- Short exercise
Would you copy out the whole listing exactly as given?

- Collected material
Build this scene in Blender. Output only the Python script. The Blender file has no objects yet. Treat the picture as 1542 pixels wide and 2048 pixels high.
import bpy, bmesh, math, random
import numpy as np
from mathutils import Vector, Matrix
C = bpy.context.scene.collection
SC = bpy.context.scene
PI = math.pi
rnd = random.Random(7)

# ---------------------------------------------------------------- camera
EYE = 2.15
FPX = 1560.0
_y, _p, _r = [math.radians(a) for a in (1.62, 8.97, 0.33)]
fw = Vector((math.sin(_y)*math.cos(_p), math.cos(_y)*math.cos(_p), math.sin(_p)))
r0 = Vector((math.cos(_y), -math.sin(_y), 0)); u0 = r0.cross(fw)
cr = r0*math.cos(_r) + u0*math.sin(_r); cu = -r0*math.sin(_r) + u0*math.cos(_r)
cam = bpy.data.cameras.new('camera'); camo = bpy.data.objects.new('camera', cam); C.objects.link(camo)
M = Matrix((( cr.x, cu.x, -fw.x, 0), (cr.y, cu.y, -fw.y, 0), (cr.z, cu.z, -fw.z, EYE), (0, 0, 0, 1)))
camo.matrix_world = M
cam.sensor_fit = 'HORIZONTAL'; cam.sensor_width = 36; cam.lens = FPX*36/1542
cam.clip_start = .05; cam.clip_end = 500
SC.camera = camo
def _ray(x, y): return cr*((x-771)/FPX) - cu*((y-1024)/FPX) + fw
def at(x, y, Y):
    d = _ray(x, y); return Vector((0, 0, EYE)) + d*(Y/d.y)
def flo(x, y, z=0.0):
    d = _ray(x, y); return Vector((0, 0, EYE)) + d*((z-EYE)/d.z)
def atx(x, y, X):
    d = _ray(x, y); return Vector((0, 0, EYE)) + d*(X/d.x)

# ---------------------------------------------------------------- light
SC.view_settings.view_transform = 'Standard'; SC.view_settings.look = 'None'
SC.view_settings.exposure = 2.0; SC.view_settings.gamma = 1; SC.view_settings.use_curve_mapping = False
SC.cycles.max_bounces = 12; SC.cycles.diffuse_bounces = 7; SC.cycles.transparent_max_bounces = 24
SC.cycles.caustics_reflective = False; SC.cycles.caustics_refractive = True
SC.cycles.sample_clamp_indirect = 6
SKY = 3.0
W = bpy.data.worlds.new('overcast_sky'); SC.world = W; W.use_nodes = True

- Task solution
Build this scene in Blender. Output only the Python script. The Blender file has no objects yet. Treat the picture as 1542 pixels wide and 2048 pixels high.
import bpy, bmesh, math, random
import numpy as np
from mathutils import Vector, Matrix
C = bpy.context.scene.collection
SC = bpy.context.scene
PI = math.pi
rnd = random.Random(7)

# ---------------------------------------------------------------- camera
EYE = 2.15
FPX = 1560.0
_y, _p, _r = [math.radians(a) for a in (1.62, 8.97, 0.33)]
fw = Vector((math.sin(_y)*math.cos(_p), math.cos(_y)*math.cos(_p), math.sin(_p)))
r0 = Vector((math.cos(_y), -math.sin(_y), 0)); u0 = r0.cross(fw)
cr = r0*math.cos(_r) + u0*math.sin(_r); cu = -r0*math.sin(_r) + u0*math.cos(_r)
cam = bpy.data.cameras.new('camera'); camo = bpy.data.objects.new('camera', cam); C.objects.link(camo)
M = Matrix((( cr.x, cu.x, -fw.x, 0), (cr.y, cu.y, -fw.y, 0), (cr.z, cu.z, -fw.z, EYE), (0, 0, 0, 1)))
camo.matrix_world = M
cam.sensor_fit = 'HORIZONTAL'; cam.sensor_width = 36; cam.lens = FPX*36/1542
cam.clip_start = .05; cam.clip_end = 500
SC.camera = camo
def _ray(x, y): return cr*((x-771)/FPX) - cu*((y-1024)/FPX) + fw
def at(x, y, Y):
    d = _ray(x, y); return Vector((0, 0, EYE)) + d*(Y/d.y)
def flo(x, y, z=0.0):
    d = _ray(x, y); return Vector((0, 0, EYE)) + d*((z-EYE)/d.z)
def atx(x, y, X):
    d = _ray(x, y); return Vector((0, 0, EYE)) + d*(X/d.x)

# ---------------------------------------------------------------- light
SC.view_settings.view_transform = 'Standard'; SC.view_settings.look = 'None'
SC.view_settings.exposure = 2.0; SC.view_settings.gamma = 1; SC.view_settings.use_curve_mapping = False
SC.cycles.max_bounces = 12; SC.cycles.diffuse_bounces = 7; SC.cycles.transparent_max_bounces = 24
SC.cycles.caustics_reflective = False; SC.cycles.caustics_refractive = True
SC.cycles.sample_clamp_indirect = 6
SKY = 3.0
W = bpy.data.worlds.new('overcast_sky'); SC.world = W; W.use_nodes = True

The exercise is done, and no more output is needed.